Saturday, May 31, 2008

My Pottery Masterpiece

Last summer while visiting my 78-year-old cousin, Norman, I bugged him to teach me how to make something from clay on his pottery wheel. Norman was a master potter, and I admired all of the lovely pieces that he had sitting around his house. I wanted to learn how to do the same thing. He finally caved in to my begging, and pulled out a blob of clay, placed it on the wheel, and asked me what I wanted to make. A vase would be nice, I suggested, one that I could use and display in a variety of ways to show off my new skill. Norman smiled, probably knowing what lay ahead.

Norman began demonstrating the technique of forming the clay from a sticky gray lump into a lovely shape. He talked as he worked, telling me how to hold my hands and fingers and the importance of keeping a constant pressure on the clay to keep it from collapsing onto itself. It looked easy, and I was ready to try. He knocked down the shape he had formed and once again it was a blob. Trading places at the wheel, I was ready to begin.

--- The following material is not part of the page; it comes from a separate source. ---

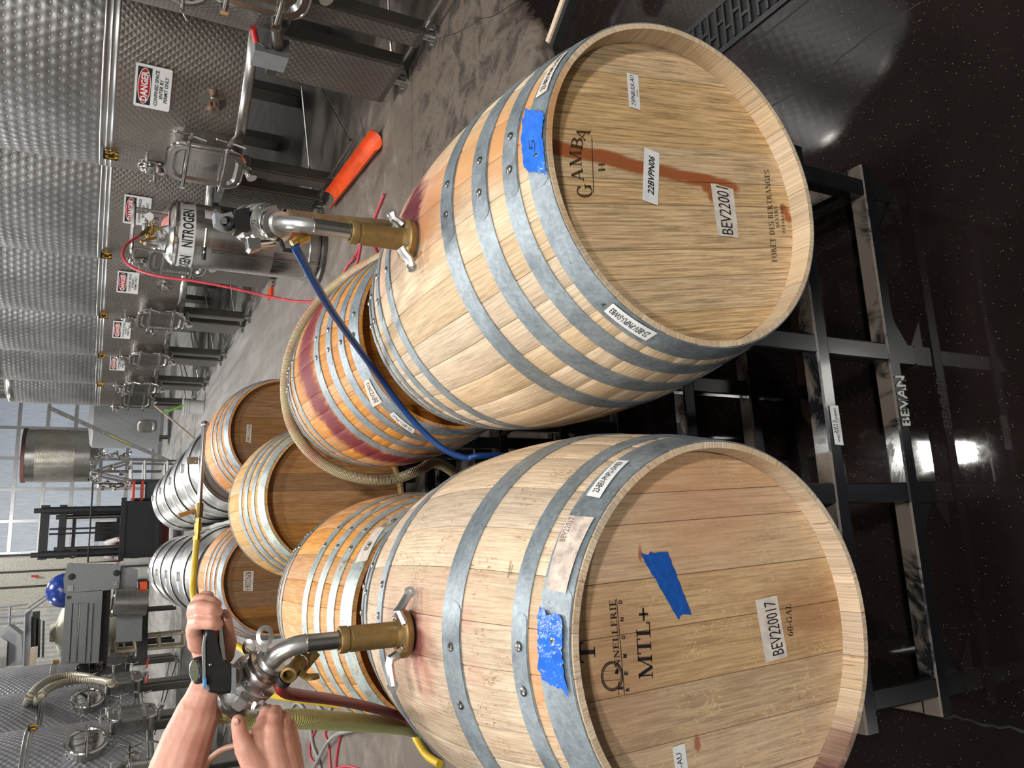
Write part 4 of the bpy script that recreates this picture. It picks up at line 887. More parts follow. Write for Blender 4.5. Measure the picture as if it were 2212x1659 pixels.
    if sign:
        f = F(signphi, .012, 1.575); s_ = mk('danger_sign', loft(MB(), [(rrect(.31, .235, .012), -.006), (rrect(.31, .235, .012), 0)], f), 'paper', t, False)
        mb = MB(); mb.add([f @ V(x, y, .0006) for x, y in ((-.135, .012), (.135, .012), (.135, .103), (-.135, .103))], [(0, 1, 2, 3)]); mk('sign_panel', mb, 'ink', s_, False)
        o = [(-.122 + .244 * i / 1 * 0, 0) for i in range(0)]
        el = lambda rx, ry, z: [f @ V(rx * math.cos(2 * PI * i / 36), .057 + ry * math.sin(2 * PI * i / 36), z) for i in range(36)]
        mb = MB(); mb.add(el(.130, .042, .0010), [tuple(range(36))]); mk('sign_oval', mb, 'paper', s_, False)
        mb = MB(); mb.add(el(.124, .037, .0014), [tuple(range(36))]); mk('sign_oval', mb, 'red_sign', s_, False)
        def tx(s, x0, x1, y0, y1, z, mb, b=.02): vs, fs = sans(s, b); mb.add([f @ V(x0 + a * (x1 - x0), y0 + c_ * (y1 - y0), z) for a, c_ in vs], fs)
        mb = MB(); tx('DANGER', -.108, .108, .036, .078, .0019, mb, .035); mk('sign_lettering', mb, 'paper', s_, False)
        mb = MB(); tx('CONFINED SPACE', -.128, .128, -.032, -.010, .0012, mb); tx('ENTER BY', -.07, .07, -.064, -.042, .0012, mb); tx('PERMIT ONLY', -.095, .095, -.096, -.074, .0012, mb); mk('sign_lettering', mb, 'ink', s_, False)
    if code:
        q = P(1.5, .004, 0); x0, x1 = sorted((q.x, q.x - side * .07)); pl = MB(); pl.box(x0, x1, q.y - .004, q.y, zs - .085, zs + .015); pl.box(x0, x1, q.y - .02, q.y - .001, zs + .012, zs + .018); pz = mk('number_plate', pl, 'ink', t, False)
        mb = MB(); w = (x1 - x0) / 2
        for i, ch in enumerate(code):
            vs, fs = sans(ch, .04); a0 = x0 + w * i + .006; mb.add([(a0 + a * (w - .010), q.y - .0055, zs - .078 + b * .084) for a, b in vs], fs)
        mk('plate_lettering', mb, 'yellow_ink', pz, False)
    if legs:
        for yy, w in ((-1.62 + 2.237 - R + R, .0),): pass
        xf = xc - side * (R - .15)
        for dy, w in ((.16, .17), (.70, .48)):
            y = yc + dy; l = MB(); xl = xc - side * math.sqrt(max(.01, (R - .06) ** 2 - dy * dy)) - side * .0
            xl = xc - side * (R - .12); x0, x1 = sorted((xl, xl + side * .10))
            l.bbox(x0, x1, y - w / 2, y + w / 2, .09, z0 - .03, .01); lo_ = mk('leg', l, 'steel_dark', t, False)
            sh = MB(); xs = xl - side * .0015; sh.add([(xs, y - w / 2 + .02, .13), (xs, y + w / 2 - .02, .13), (xs, y + w / 2 - .02, z0 - .09), (xs, y - w / 2 + .02, z0 - .09)], [(0, 1, 2, 3)], [((0, 0), (w, 0), (w, z0), (0, z0))]); mk('leg_cladding', sh, 'jack_leg', lo_, False)
            ft = MB(); cx_ = xl + side * .05; ft.cyl((cx_, y, 0), (cx_, y, .018), .085, .085, 20); ft.cyl((cx_, y, .018), (cx_, y, .1), .028, .028, 12); ft.cyl((cx_ - side * .055, y, .01), (cx_ - side * .055, y, .035), .011, .011, 8); ft.cyl((cx_ + side * .055, y, .01), (cx_ + side * .055, y, .035), .011, .011, 8); mk('levelling_foot', ft, 'steel', lo_)
        for dy in (-.5, .5):
            l = MB(); xb = xc + side * (R - .3); x0, x1 = sorted((xb, xb + side * .1)); l.bbox(x0, x1, yc + dy * R - .12, yc + dy * R + .12, 0, z0 - .03, .01); mk('rear_leg', l, 'steel_dark', t, False)
        mb = MB(); xx = xc - side * (R - .17)
        mb.tube([(xx, yc - .62, .10), (xx, yc + .62, .10)], .013, 8); mb.tube([(xx, yc - .62, .12), (xc + side * .3, yc, .42)], .011, 8); mb.tube([(xx, yc + .62, .12), (xc + side * .3, yc, .42)], .011, 8); mk('brace_rod', mb, 'steel', t)
    return t
names = ['nearest', 'second', 'third', 'fourth', 'fifth', 'sixth', 'farthest']
codes = ['C6', 'C5', 'C4', 'C3', 'C2', 'C1', '']
for k in range(7):
    lab = ['jacketed steel tank at the top edge, only its clamped door and legs in view',
           'jacketed steel tank with plate C5 and the largest, clearest danger sign',
           'jacketed steel tank behind the nitrogen cylinder, its danger sign partly covered',
           'jacketed steel tank, third danger sign along the row behind the nitrogen cylinder',
           'jacketed steel tank, fourth danger sign along the right hand row',
           'jacketed steel tank, fifth and smallest danger sign of the right hand row',
           'plain end tank of the right hand row, without a danger sign'][k]
    tank(4.12, 3.913 + 2.237 * k, 1.07, 1, .945, 1.85, 3.38, lab, 'tank', 'jacketed wine tanks of the right hand row', code=codes[k], sign=(k < 6 and k != 0), door=14 if k < 6 else 30, lod=0 if k < 3 else 1)
for k, (yc, lab) in enumerate(((8.6, 'jacketed steel tank at the bottom left corner of the picture'), (11.7, 'jacketed steel tank with a big round closed manway, left of the raised arm'), (14.95, 'jacketed steel tank with a round manway, middle of the left hand row'), (18.7, 'jacketed steel tank with an open dark manway and beige hoses, end of the left row'))):
    tank(-3.36, yc, 1.33, -1, 1.02, 2.33, 3.9, lab, 'tank', 'jacketed wine tanks of the left hand row', code='A' + str(4 - k), sign=False, up='jack_left', lo='jack_left', manway=1.71, door=14, doorz=1.22, fl=40 if k == 1 else None)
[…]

As the wheel turned and I clumsily fashioned my vase, Norman coached me, encouraged me, and corrected me, always with a sparkle in his eye. The end result – my lovely vase collapsed! Now what? Maybe it could be a bowl, I ventured. Norman showed me how to cut the rim down, and a bowl began to emerge from the former vase. It wasn’t a pretty bowl – in fact it was asymmetrical and lumpy, thick in some places and dangerously thin in others. It was pretty pathetic looking! Norman finally called a halt to my creative efforts and proclaimed the bowl completed. He also gently advised me that I might want to try hand formed pottery rather than the wheel-turned kind! We laughed about my crazy little bowl and how at the very least, it was unique. I left Norman’s house the following morning with his promise that he’d save my bowl for me – the clay had to dry – and on my next visit I could pick it up.

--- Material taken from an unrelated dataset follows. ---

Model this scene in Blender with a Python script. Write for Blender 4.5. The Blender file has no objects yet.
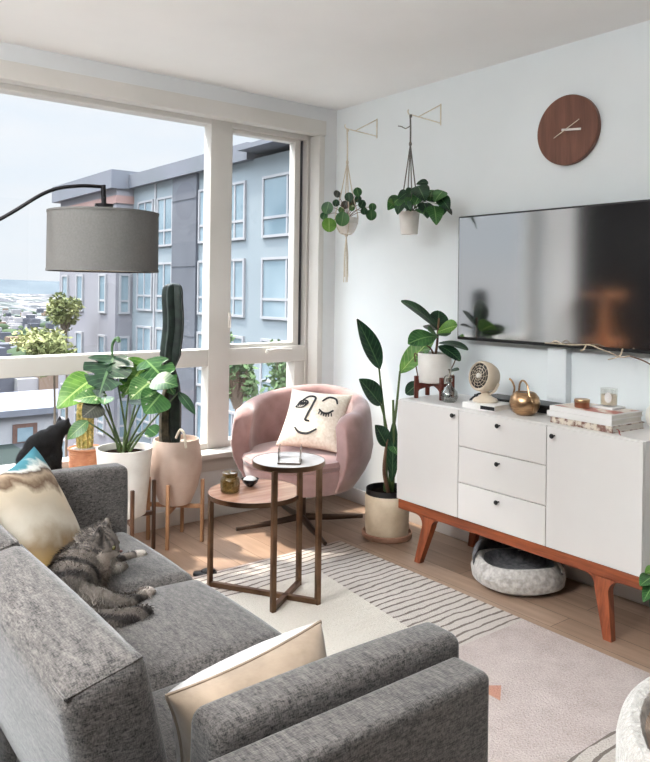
import bpy, bmesh, math, random
from mathutils import Vector as V, Matrix
from mathutils import noise as mnoise
PI = math.pi
RNG = random.Random(11)
SC = bpy.context.scene
COL = SC.collection
WM = {}                      # world matrix of every linked object, by name


def s2l(c):
    c /= 255.0
    return c / 12.92 if c <= .04045 else ((c + .055) / 1.055) ** 2.4


def rgb(r, g, b):
    return (s2l(r), s2l(g), s2l(b), 1.0)


def lerp(a, b, t):
    return a + (b - a) * t


# ------------------------------------------------------------------ mesh builder
class MB:
    def __init__(self):
        self.v, self.f, self.m, self.uv, self.c = [], [], [], {}, {}
        self.mi = 0

    def add(self, vs, fs, M=None):
        o = len(self.v)
        for p in vs:
            p = V(p)
            self.v.append(M @ p if M else p)
        for f in fs:
            self.f.append(tuple(i + o for i in f))
            self.m.append(self.mi)
        return o

    def rbox(self, c, size, r=0.0, n=2, mid=0, puff=0.0, M=None, bulge=None):
        """box of full size with rounded edges; mid adds inner rows; puff swells the faces"""
        h = [s / 2 for s in size]
        r = min(r, min(h) * .999)
        if r <= 0:
            vs = [(x * h[0], y * h[1], z * h[2]) for x in (-1, 1) for y in (-1, 1) for z in (-1, 1)]
            fs = [(0, 1, 3, 2), (4, 6, 7, 5), (0, 4, 5, 1), (2, 3, 7, 6), (0, 2, 6, 4), (1, 5, 7, 3)]
            T = Matrix.Translation(V(c)) @ (M or Matrix())
            self.add(vs, fs, T)
            return
        ax = []
        for k in range(3):
            lo = h[k] - r
            t = [math.tan(PI / 4 * i / n) for i in range(n + 1)]
            pos = [lo + r * q for q in t]
            inner = [-lo + 2 * lo * i / (mid + 1) for i in range(1, mid + 1)]
            ax.append([-p for p in reversed(pos)] + inner + pos)
        keys, vs, fs = {}, [], []

        def vert(p):
            k = tuple(round(q, 6) for q in p)
            if k not in keys:
                inn = V([max(-(h[i] - r), min(h[i] - r, p[i])) for i in range(3)])
                d = V(p) - inn
                if d.length > 1e-9:
                    d.normalize()
                q = inn + d * r
                if puff:
                    u = [max(-1, min(1, q[i] / h[i])) for i in range(3)]
                    e = [(1 - u[i] ** 2) for i in range(3)]
                    q = V((q.x + puff * .5 * u[0] * e[1] * e[2], q.y + puff * .5 * u[1] * e[0] * e[2], q.z + puff * u[2] * e[0] ** .6 * e[1] ** .6))
                if bulge:
                    q = V(bulge(q))
                keys[k] = len(vs)
                vs.append(q)
            return keys[k]
        for k in range(3):
            a, b = (k + 1) % 3, (k + 2) % 3
            for sgn in (-1, 1):
                for i in range(len(ax[a]) - 1):
                    for j in range(len(ax[b]) - 1):
                        q = []
                        for (di, dj) in ((0, 0), (1, 0), (1, 1), (0, 1)):
                            p = [0, 0, 0]
                            p[k] = sgn * h[k]
                            p[a] = ax[a][i + di]
                            p[b] = ax[b][j + dj]
                            q.append(vert(p))
                        if sgn < 0:
                            q.reverse()
                        if len(set(q)) > 2:
                            fs.append(tuple(q))
        T = Matrix.Translation(V(c)) @ (M or Matrix())
        self.add(vs, fs, T)

    def box(self, a, b, r=0.0, n=2):
        a, b = V(a), V(b)
        self.rbox((a + b) / 2, (abs(b.x - a.x), abs(b.y - a.y), abs(b.z - a.z)), r, n)

    def tube(self, path, rad, n=8, cap=True, star=None, flat=1.0, up=None):
        path = [V(p) for p in path]
        if not isinstance(rad, (list, tuple)):
            rad = [rad] * len(path)
        N = len(path)
        if len(rad) != N:                     # spread the given radii along the path
            q = []
            for i in range(N):
                x = i / (N - 1) * (len(rad) - 1)
                k = min(int(x), len(rad) - 2)
                q.append(lerp(rad[k], rad[k + 1], x - k))
            rad = q
        t0 = (path[1] - path[0]).normalized()
        ref = V(up) if up else (V((0, 0, 1)) if abs(t0.z) < .9 else V((1, 0, 0)))
        nrm = (ref - t0 * ref.dot(t0)).normalized()
        vs, fs = [], []
        prev = t0
        for i, p in enumerate(path):
            t = ((path[min(i + 1, N - 1)] - path[max(i - 1, 0)])).normalized()
            q = prev.rotation_difference(t)
            nrm = q @ nrm
            nrm = (nrm - t * nrm.dot(t)).normalized()
            prev = t
            bn = t.cross(nrm)
            for k in range(n):
                a = 2 * PI * k / n
                r = rad[i]
                if star:
                    r *= 1 + star[1] * math.cos(star[0] * a)
                vs.append(p + nrm * (math.cos(a) * r * flat) + bn * (math.sin(a) * r))
        for i in range(N - 1):
            for k in range(n):
                k2 = (k + 1) % n
                fs.append((i * n + k, i * n + k2, (i + 1) * n + k2, (i + 1) * n + k))
        if cap:
            fs.append(tuple(reversed(range(n))))
            fs.append(tuple((N - 1) * n + k for k in range(n)))
        self.add(vs, fs)

    def cyl(self, a, b, r, r2=None, n=20):
        self.tube([a, b], [r, r if r2 is None else r2], n)

    def bar(self, a, b, w, h, up=(0, 0, 1)):
        """rectangular bar from a to b, w across, h along up"""
        a, b = V(a), V(b)
        t = (b - a).normalized()
        s = t.cross(V(up)).normalized()
        u = s.cross(t)
        vs = [p + s * (x * w / 2) + u * (y * h / 2) for p in (a, b) for x, y in ((-1, -1), (1, -1), (1, 1), (-1, 1))]
        fs = [(0, 1, 2, 3), (7, 6, 5, 4), (0, 4, 5, 1), (1, 5, 6, 2), (2, 6, 7, 3), (3, 7, 4, 0)]
        self.add(vs, fs)

    def lathe(self, prof, c=(0, 0, 0), n=32, M=None, mod=None):
        T = Matrix.Translation(V(c)) @ (M or Matrix())
        vs, fs, rows = [], [], []
        for (r, z) in prof:
            if r < 1e-6:
                rows.append([len(vs)])
                vs.append((0, 0, z))
            else:
                rows.append(list(range(len(vs), len(vs) + n)))
                for k in range(n):
                    a = 2 * PI * k / n
                    rr = r * (mod(a, z) if mod else 1)
                    vs.append((rr * math.cos(a), rr * math.sin(a), z))
        for i in range(len(rows) - 1):
            A, B = rows[i], rows[i + 1]
            for k in range(n):
                k2 = (k + 1) % n
                if len(A) > 1 and len(B) > 1:
                    fs.append((A[k], A[k2], B[k2], B[k]))
                elif len(A) > 1:
                    fs.append((A[k], A[k2], B[0]))
                elif len(B) > 1:
                    fs.append((A[0], B[k2], B[k]))
        self.add(vs, fs, T)

    def ell(self, c, r, M=None, n=16, m=10):
        prof = [(math.sin(PI * i / m), -math.cos(PI * i / m)) for i in range(m + 1)]
        prof[0] = (0, -1)
        prof[-1] = (0, 1)
        S = Matrix.Diagonal((*((r, r, r) if isinstance(r, (int, float)) else r), 1))
        self.lathe(prof, c, n, (M or Matrix()) @ S)

    def prism(self, pts, d, M=None):
        """closed outline (list of 3D points, planar) pushed along vector d"""
        d = V(d)
        n = len(pts)
        vs = [V(p) for p in pts] + [V(p) + d for p in pts]
        fs = [tuple(reversed(range(n))), tuple(range(n, 2 * n))]
        fs += [(i, (i + 1) % n, n + (i + 1) % n, n + i) for i in range(n)]
        self.add(vs, fs, M)

    def quad(self, a, b, c, d):
        self.add([a, b, c, d], [(0, 1, 2, 3)])

    def leaf(self, base, tip, W, nrm, bulge=.15, fold=.15, shape=None, nt=10, ns=2, notch=None, twist=0, th=.0012):
        """a leaf blade arching from base to tip; nrm is the side its face looks to"""
        base, tip, nrm = V(base), V(tip), V(nrm).normalized()
        L = (tip - base).length
        ctrl = (base + tip) / 2 + nrm * bulge * L
        shape = shape or (lambda t: math.sin(PI * min(1, t ** .8)) ** .75)
        top, bot, fs = [], [], []
        cols = 2 * ns + 1
        for i in range(nt + 1):
            t = i / nt
            p = base * (1 - t) ** 2 + ctrl * 2 * t * (1 - t) + tip * t * t
            T = ((ctrl - base) * (1 - t) + (tip - ctrl) * t).normalized()
            S = T.cross(nrm).normalized()
            N = S.cross(T).normalized()
            if twist:
                q = Matrix.Rotation(twist * t, 3, T)
                S, N = q @ S, q @ N
            w = max(.02, shape(t)) * W / 2
            for j in range(cols):
                u = (j - ns) / ns
                ww = w
                if notch and abs(u) > .45:
                    ww = w * (1 - (abs(u) - .45) / .55 * notch(t, u))
                q = p + S * (u * ww) + N * (fold * abs(u) * w - .25 * fold * w)
                top.append(q + N * th)
                bot.append(q - N * th)
        K = len(top)
        for i in range(nt):
            for j in range(cols - 1):
                a = i * cols + j
                fs.append((a, a + 1, a + cols + 1, a + cols))
                fs.append((K + a, K + a + cols, K + a + cols + 1, K + a + 1))
        edge = [j for j in range(cols)] + [i * cols + cols - 1 for i in range(1, nt + 1)] + [nt * cols + j for j in range(cols - 2, -1, -1)] + [i * cols for i in range(nt - 1, 0, -1)]
        for a, b in zip(edge, edge[1:] + edge[:1]):
            fs.append((a, K + a, K + b, b))
        o = len(self.v)
        self.add(top + bot, fs)
        for i in range(nt + 1):
            for j in range(cols):
                for q in (0, K):
                    self.uv[o + q + i * cols + j] = ((j - ns) / ns, i / nt)

    def mesh(self, name, inv=None, ang=40):
        me = bpy.data.meshes.new(name)
        vs = [inv @ p for p in self.v] if inv else self.v
        me.from_pydata([tuple(p) for p in vs], [], self.f)
        bm = bmesh.new()
        bm.from_mesh(me)
        bmesh.ops.recalc_face_normals(bm, faces=bm.faces)
        bm.to_mesh(me)
        bm.free()
        for p, m in zip(me.polygons, self.m):
            p.use_smooth = True
            p.material_index = m
        if self.uv:
            l = me.uv_layers.new(name='UVMap')
            for lp in me.loops:
                l.data[lp.index].uv = self.uv.get(lp.vertex_index, (0, 0))
        if self.c:
            a = me.color_attributes.new('Col', 'FLOAT_COLOR', 'POINT')
            for i in range(len(me.vertices)):
                a.data[i].color = self.c.get(i, (1, 1, 1, 1))
        me.set_sharp_from_angle(angle=math.radians(ang))
        me.update()
        return me


# ------------------------------------------------------------------ scene helpers
def thing(name, label, cat, loc=(0, 0, 0), rz=0, group=None):
    o = bpy.data.objects.new(name, None)
    COL.objects.link(o)
    o.empty_display_size = .05
    o.location = loc
    o.rotation_euler = (0, 0, rz)
    o['label'] = label
    o['category'] = cat
    if group:
        o['group'] = group
    WM[o.name] = Matrix.Translation(V(loc)) @ Matrix.Rotation(rz, 4, 'Z')
    return o


def part(name, mb, mats, parent=None, label=None, ang=40, kind=None):
    W = WM[parent.name] if parent else Matrix()
    o = bpy.data.objects.new(name, mb.mesh(name, W.inverted() if parent else None, ang))
    COL.objects.link(o)
    for m in (mats if isinstance(mats, (list, tuple)) else [mats]):
        o.data.materials.append(m)
    if parent:
        o.parent = parent
    WM[o.name] = W
    if label:
        o['label'] = label
    if kind:
        o['kind'] = kind
    return o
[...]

My next visit to Norman’s house was this past March. Norman had died of a massive heart attack, and I was there for his funeral. Before he died, he told my sister, Molly, who was at his home at the time, about my bowl and asked her to make sure I got it. When I went into the guest bedroom where I was to spend the night, it was on the dresser, waiting for me.

I recognized my little bowl immediately by its funky shape. Indeed, it was unique. But, except for the shape it was not the same bowl I had left drying on Norman’s pottery wheel last summer. Norman had etched a beautiful design on the outside of my bowl and then had glazed and fired it. It was a light green-blue color, shiny and lovely. I held it tenderly in my hands, running my fingers over its imperfections that had skillfully been preserved and enhanced by the master potter for me. Norman was now gone from his house and from my life, but he left me with a gift I’ll hold close to my heart as long as I live. He took my ugly, misshapen attempt of a vase, now a bowl, and transformed it into a work of art.

I miss Norman. But he’ll always be as near to me as my little pottery bowl, and I’ll never forget him.